Seminars are held every week, with the exception of the Midterm Exam week. This includes supervised research.

Course Load

Total course load for this course is 10 EC (1 EC = 28 hours), which equals 280 hours, broken down by:

  • Attending seminars (2 hours per week x 12): 24 hours

  • Reading literature and preparing assignments (8 hours/week): 96 hours

  • Oral presentation: 16 hours

  • Writing the Final Research Essay: 144 hours

Assessment method

Assessment and Weighing

Partial grade Weighing
In-class participation 10%
Assignments 30%
Oral presentation 10%
Final Research Essay (5,000 words) 50%

End Grade

To successfully complete the course, please take note that the End Grade of the course is established by determining the weighted average of all assessment components.

Resit

Students who have been active participants in class and submitted the Final Essay on time, but scored an overall insufficient mark, are entitled to a resit. For the resit, students are given a chance to hand in a new version of the Final Essay.
In case of resubmission of the Final Essay (insufficient grade only) the final grade for the Essay will be lowered as a consequence of the longer process of completion. The deadline for resubmission is 10 working days after receiving the grade for the Final Essay.

Retaking a passing grade

Please consult the Course and Examination Regulations 2018 – 2019.

Exam review

How and when an exam review takes place will be determined by the examiner. This review will be within 30 days after official publication of exam results.

Blackboard

Blackboard will be used for the seminars. Students are requested to enroll on Blackboard, but only after correct enrolment in uSis.

Reading list

Literature will be announced on Blackboard before the start of the course.

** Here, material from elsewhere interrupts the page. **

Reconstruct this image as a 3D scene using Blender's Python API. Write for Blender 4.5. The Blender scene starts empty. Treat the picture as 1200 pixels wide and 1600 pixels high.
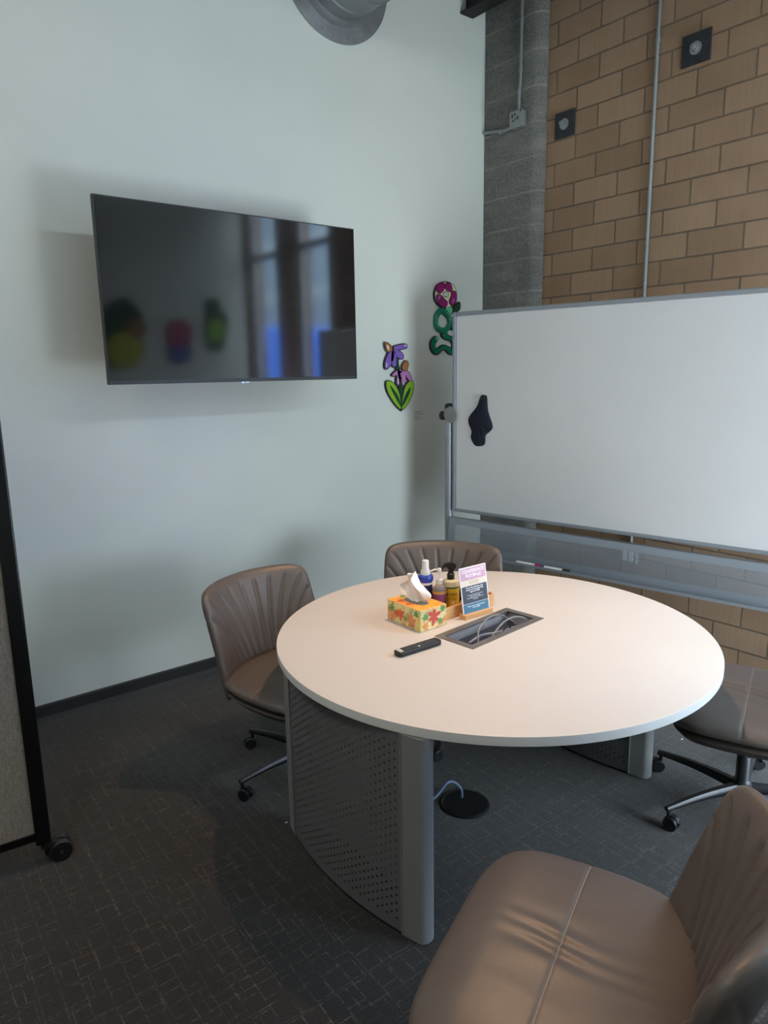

Additionally, the students will work through:

  • W.C. Booth, G.G. Colomb, J.W. Williams, The Craft of Research, third edition, Chicago/London: University of Chicago Press, 2008.

Registration

  • Enrolment through uSis for Thematic Seminars is mandatory.

  • The Thematic Seminars make use of a waiting list for the enrolment in uSis. If you are on the waiting list for a Thematic Seminar, this does not guarantee you a spot in this Seminar.

  • Enrolment in only one Seminar is allowed. Students are more than welcome to remain on one or more waiting lists, as well as an actual enrolment.

  • If a Thematic Seminar and its corresponding waiting list is no longer available for enrolment in uSis, this means it is full. Do not try to obtain a spot through other means.

  • If you are unsure of your enrolment status for a Thematic Seminar, please contact the BAIS Administration Department.

  • General information about uSis is available here.

Registration Studeren à la carte and Contractonderwijs

Not applicable.

Contact

S. Harb MA MPhil

When contacting your lecturer, please include your full name, student number, and course title.

Remarks

The deadline for submission of the Final Essay is Friday 7 June 2019.